Mike suffered a knee injury in 1981 and was no longer able to jump so he started contracting full-time with the agencies. His company provides the following services: emergency services, wildfire suppression, Forestry, Prescribe fire, fuels management work.

Grayback Forestry corporate headquarters is Grants Pass, Oregon with offices in Medford Oregon, Klamath Falls Oregon, John Day Oregon, La Grande Oregon, Boise Idaho and Missoula Montana. Grayback Forestry currently employs 150 full time employees and peak up to 450 in the summer season.

Grayback Forestry, Inc. services include 30 engines, 4 water tenders, 15 Twenty Person crews, 2 mobile shower units, 3 track engines, 2 potable water trucks and a type 3 helicopter among other resources.

Mike has been involved with many associations and currently serves in the following capacities:

President of the National Environmental Fuels Association Board Member of the National Wildfire Suppression Association Vice President of the Western Forest Fire Services Association Member of the Steering Committee for the Region 6 Chapter of the National Wildfire Suppression Association

Ron Wenker 
State Director 
BLM, Colorado State Office

Work Experience: 01/03 - Present, State Director, BLM, Colorado State Office 06/98 -01/03 --District Manager, BLM, Medford District, Medford, OR 08/88 - 06/98 -- Field Manager, BLM, Winnemucca Field Office, Winnemucca, NV 07/83 - 08/88 -- Area Manager, BLM, Kemmerer Resource Area, Kemmerer, WY 10/80 - 07/83 -- Range Conservationist, BLM, Division of Rangeland Resources, Washington, DC 06/78 - 10/80 -- Area Manager, BLM, Divide Resource Area, Rawlins, WY 06/74 - 06/78 -- Range Conservationist, BLM, Divide Resource Area, Rawlins, WY

Education: 1973 BS degree, Range Management, California State University, Humboldt 1970 AA degree, Liberal Arts, Grossmont College, El Cajon, California

JERRY T. WILLIAMS 
Director, Fire and Aviation Management, 
Forest Service, Headquarters, Washington, DC.
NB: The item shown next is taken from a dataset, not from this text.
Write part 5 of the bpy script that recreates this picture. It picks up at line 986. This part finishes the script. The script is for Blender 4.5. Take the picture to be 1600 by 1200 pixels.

Williams began his Forest Service career 32 years ago as a firefighter. He was a smokejumper for 7 years and served in other varied fire management positions at the Forest Service District, Forest, Regional, and National Office levels. During the 2000 Fire Season in the Northern Rockies, Williams chaired the Multi-Agency Coordination Group that oversaw suppression efforts and the integration of international assets.

Williams has worked successfully with forestry and fire management organizations in the States, other Federal agencies, the international fire community, and fire management personnel of independent fire protection associations.

In May 2001 he was selected as the National Fire and Aviation Management Director, Headquarters, Washington, DC.

Williams has led or co-led development of national strategies dealing with the integration of fire into natural resource management. Many of his efforts have been aimed at restoring fire-dependent ecosystems as the basis for a more effective wildland fire protection program. These strategies are among the foundation documents for the National Fire Plan.

Williams holds a master's degree in Wildland Fire Sciences from the University of Washington and a bachelor's degree from Lewis and Clark in Portland, Oregon. Jerry and his wife Greta have been married for 28 years. Their daughter, Sarah, is a graduate of the University of Virginia. Their son, David, attends the University of Montana.